The existence of international supply chains has made the volume of gross exports an inadequate measure of trade sensitivity. Strictly speaking, the economic effect of trade measures can be derived from calculating the value-added embedded in exports. If a country imports all of the components of a good that it then exports, the domestic value-added will be much smaller than if all the components had been produced locally. Neither gross nor net exports are the right way to measure the impact on economic growth, even though net exports comes a little closer.
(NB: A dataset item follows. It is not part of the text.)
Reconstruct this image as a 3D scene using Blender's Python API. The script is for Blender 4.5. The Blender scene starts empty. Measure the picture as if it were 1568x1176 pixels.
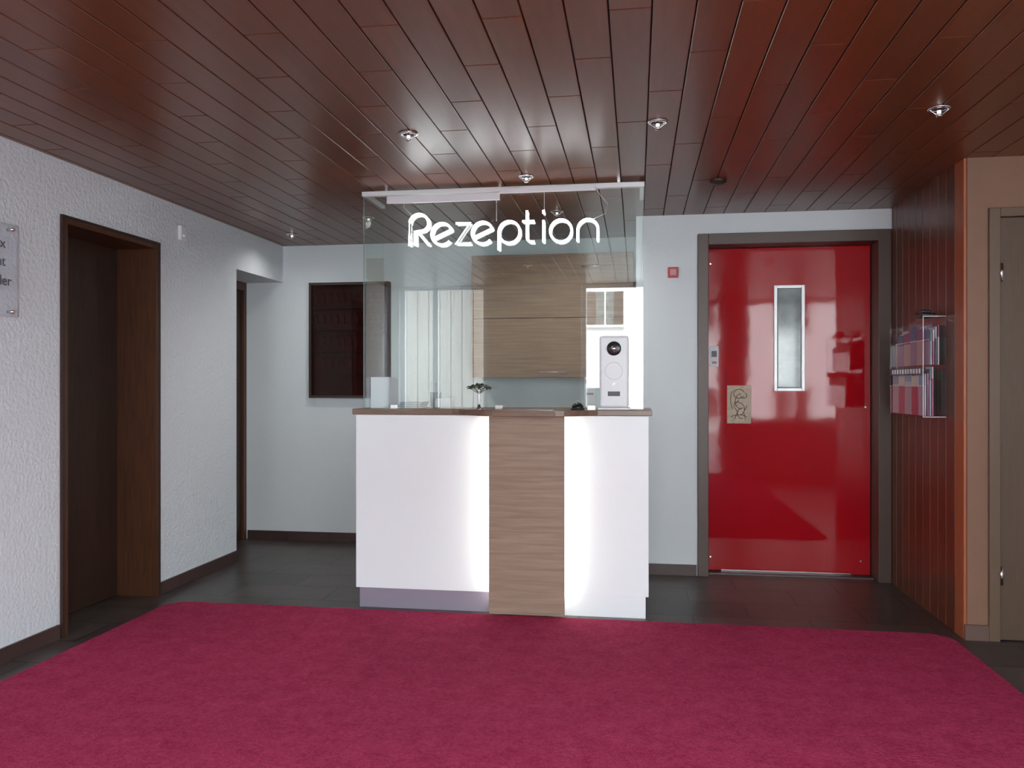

Last but not least, the distinction between protectionism and domestic regulation can be difficult to make and it is bound to be politically contentious in practice. Regulations may translate into market access restrictions and/ or they can raise price of a good. Exporters negatively affected by domestic regulations will regard them as protectionist measures (even though principle of national treatment applies). Moreover, if Europe exports no digital services to the US, then a European digital tax will look like protectionism from the US point of view. Reciprocity may or may not help solve that sort of issue. Similarly, EU regulation may also of protectionism, but may simply be a reflection of societal or political preferences (e.g. data protection). In other words, it can be difficult, even impossible to distinguish between protectionism and regulation. And some sort of reciprocity or compensation will likely be required for the injured party not to take retaliatory action (e.g. French digital tax and tariffs on French wine).